Consider the following sum:
$$F(n) = 1! + 2! + 3! + \cdots + n!$$ Can this sum ever be a perfect power? A perfect power here is defined as $x^n$ for some natural number $x$ and some natural number $n\geq 2$. Some observations immediately come to mind: $F(1) = 1$, and that's trivially a perfect power. But $F(2) = 3$, which is a prime number and of course not a perfect power. Then there's $F(3) = 1 + 2 + 6 = 9$, which is a perfect square.

Are there others? Let's check a few more. $F(4) = 33 = 3\times 11$ and $F(5) = 153 = 3^2\times 17$, so those are not perfect powers. In fact, $F(n)$ is not a perfect power for any natural number $n > 3$. Why is this?

First, if $F(n)$ is ever a perfect power, it must be a perfect square. Why is that?
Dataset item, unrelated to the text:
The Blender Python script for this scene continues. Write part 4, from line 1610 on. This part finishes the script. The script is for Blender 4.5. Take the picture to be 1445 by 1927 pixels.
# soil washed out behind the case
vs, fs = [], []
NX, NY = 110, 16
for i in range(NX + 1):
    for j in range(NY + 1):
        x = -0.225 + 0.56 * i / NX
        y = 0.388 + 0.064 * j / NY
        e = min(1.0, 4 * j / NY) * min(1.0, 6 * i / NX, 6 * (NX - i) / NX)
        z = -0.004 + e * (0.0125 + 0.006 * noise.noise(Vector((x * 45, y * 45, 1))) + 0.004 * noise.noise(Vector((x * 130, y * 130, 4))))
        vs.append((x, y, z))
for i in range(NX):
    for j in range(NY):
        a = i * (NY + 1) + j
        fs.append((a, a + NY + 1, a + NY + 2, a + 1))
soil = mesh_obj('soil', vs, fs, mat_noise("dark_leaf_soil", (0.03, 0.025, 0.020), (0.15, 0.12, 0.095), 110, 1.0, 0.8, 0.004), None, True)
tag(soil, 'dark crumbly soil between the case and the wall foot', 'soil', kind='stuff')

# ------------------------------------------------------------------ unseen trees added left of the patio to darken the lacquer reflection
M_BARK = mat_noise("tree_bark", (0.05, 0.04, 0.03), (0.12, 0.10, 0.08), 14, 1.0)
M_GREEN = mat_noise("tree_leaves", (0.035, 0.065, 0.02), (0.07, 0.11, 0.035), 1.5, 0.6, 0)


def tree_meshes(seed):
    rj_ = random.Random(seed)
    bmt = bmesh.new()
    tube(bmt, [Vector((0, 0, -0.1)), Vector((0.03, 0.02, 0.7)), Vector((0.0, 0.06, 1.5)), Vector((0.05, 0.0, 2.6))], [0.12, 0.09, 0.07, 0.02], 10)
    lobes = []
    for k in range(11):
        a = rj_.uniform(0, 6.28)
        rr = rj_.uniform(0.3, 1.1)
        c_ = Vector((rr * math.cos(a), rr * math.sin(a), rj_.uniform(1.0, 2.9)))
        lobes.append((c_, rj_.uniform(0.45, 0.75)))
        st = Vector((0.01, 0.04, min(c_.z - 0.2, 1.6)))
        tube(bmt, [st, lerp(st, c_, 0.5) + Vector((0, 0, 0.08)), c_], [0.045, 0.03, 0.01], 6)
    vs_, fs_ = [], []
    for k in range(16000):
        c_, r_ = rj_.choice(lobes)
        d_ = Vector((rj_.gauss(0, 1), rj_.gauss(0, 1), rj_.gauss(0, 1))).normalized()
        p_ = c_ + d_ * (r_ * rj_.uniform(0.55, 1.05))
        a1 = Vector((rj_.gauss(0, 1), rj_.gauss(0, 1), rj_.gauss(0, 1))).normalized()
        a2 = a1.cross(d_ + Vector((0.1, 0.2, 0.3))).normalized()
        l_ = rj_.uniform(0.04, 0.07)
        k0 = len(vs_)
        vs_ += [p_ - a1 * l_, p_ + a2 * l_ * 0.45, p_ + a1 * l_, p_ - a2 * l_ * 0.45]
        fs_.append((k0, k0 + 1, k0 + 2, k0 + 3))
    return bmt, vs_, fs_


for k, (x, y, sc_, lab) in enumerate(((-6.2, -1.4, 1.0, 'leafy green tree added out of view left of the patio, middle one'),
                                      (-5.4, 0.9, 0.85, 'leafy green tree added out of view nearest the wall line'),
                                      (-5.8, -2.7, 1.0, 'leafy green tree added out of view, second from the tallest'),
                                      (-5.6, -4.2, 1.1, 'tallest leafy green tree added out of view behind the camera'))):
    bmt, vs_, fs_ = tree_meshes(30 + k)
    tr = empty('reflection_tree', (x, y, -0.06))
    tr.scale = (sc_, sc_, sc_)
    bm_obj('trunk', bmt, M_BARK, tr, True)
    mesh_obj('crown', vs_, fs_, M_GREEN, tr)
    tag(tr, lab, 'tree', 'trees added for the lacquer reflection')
If $n\geq 6$ then we have
$$\begin{align*}F(n) &= 1! + 2! + \cdots + 5! + 6! + \cdots + n!\\
&= 153 + 6! + \cdots + n!\\ &= 9(17 + 9(6!/9 + \cdots + n!/9)).\end{align*}$$ Here, we have used that $n!/9$ will be an integer for $n\geq 6$. Since $17$ is not a multiple of $9$, we see that $F(n)$ has at most two factors of $3$. Therefore, $F(n)$ is at most a perfect square.

Another thing we see is that $F(n)$ for $n\geq 4$ always ends in $3$. That is because $F(4) = 33$ and $n!$ ends in zero whenever $n\geq 5$. Now, a square integer can never end in $3$. The only possible endings are $0,1,4,5,6,9$. Therefore, $F(n)$ can never be a perfect power whenever $n\geq 4$. So $F(1)$ and $F(3)$ are the only perfect powers in the sequence $F(1), F(2), F(3),\dots$

Note: I found this problem in the interesting book 104 Number Theory Problems by Andreescu, Andrica, and Feng. I did not look at their solution until solving this problem, but upon looking at it, their solution is different and handles even and odd powers separately.